Could the mystery of Redemption be the response to that historical evil which, in different forms, continually recurs in human affairs? Is it also the response to the evil of our own day? It can seem that the evil of concentration camps, of gas chambers, of police cruelty, of total war and of oppressive regimes-evil which, among other things, systematically contradicts the message of the Cross-it can seem, I say, that such evil is more powerful than any good. Yet if we look more closely at the history of those peoples and nations which have endured the trial of totalitarian systems and persecutions on account of the faith, we discover that this is precisely where the victorious presence of Christ's Cross is most clearly revealed. Against such a dramatic background, that presence may be even more striking. To those who are subjected to systematic evil, there remains only Christ and his Cross as a source of spiritual self-defense, as a promise of victory. Did not the sacrifice of Maximilian Kolbe in the extermination camp at Auschwitz become a sign of victory over evil? And could not the same be said of Edith Stein-that great thinker from the school of Husserl-who perished in the gas chamber of Birkenau, thus sharing the destiny of many other sons and daughters of Israel? And besides these two figures, so often named together, how many others in that tragic history stand out among their fellow prisoners for the strength of the witness they bore to Christ crucified and risen!

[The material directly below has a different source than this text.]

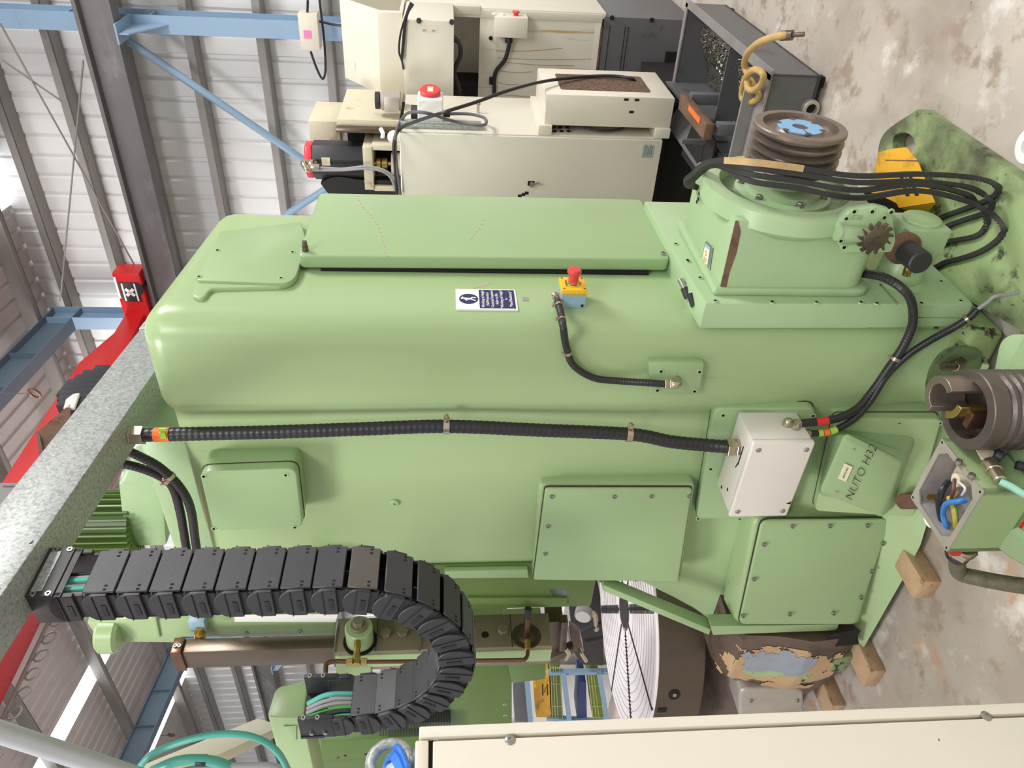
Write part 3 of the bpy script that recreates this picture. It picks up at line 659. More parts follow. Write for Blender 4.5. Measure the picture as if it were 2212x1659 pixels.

The mystery of Christ's Redemption puts down deep roots in our lives. Modern life is a predominantly technological civilization, but here too the mystery leaves its efficacious mark, as the Second Vatican Council reminds us: "To the question of how this unhappy situation can be overcome, Christians reply that all these human activities, which are daily endangered by pride and inordinate self-love, must be purified and perfected by the Cross and Resurrection of Christ. Redeemed by Christ and made a new creature by the Holy Spirit, man can, indeed he must, love the things of God's creation: it is from God that he has received them, and it is as flowing from God's hand that he looks upon them and reveres them. Man thanks his divine benefactor for all these things, he uses them and enjoys them in a spirit of poverty and freedom: thus he is brought to a true possession of the world, as having nothing yet possessing everything."

It could be said that the whole of the Constitution Gaudium et Spes is an exploration of the definition of the world with which the document begins: "Therefore the world which the Council has in mind is the whole human family seen in the context of everything which envelops it: it is the world as the theatre of human history, bearing the marks of its travail, its triumphs and failures, the world, which in the Christian vision has been created and is sustained by the love of its maker, which has been freed from the slavery of sin by Christ, who was crucified and rose again in order to break the stranglehold of the evil one, so that it might be fashioned anew according to God's design and brought to its fulfillment."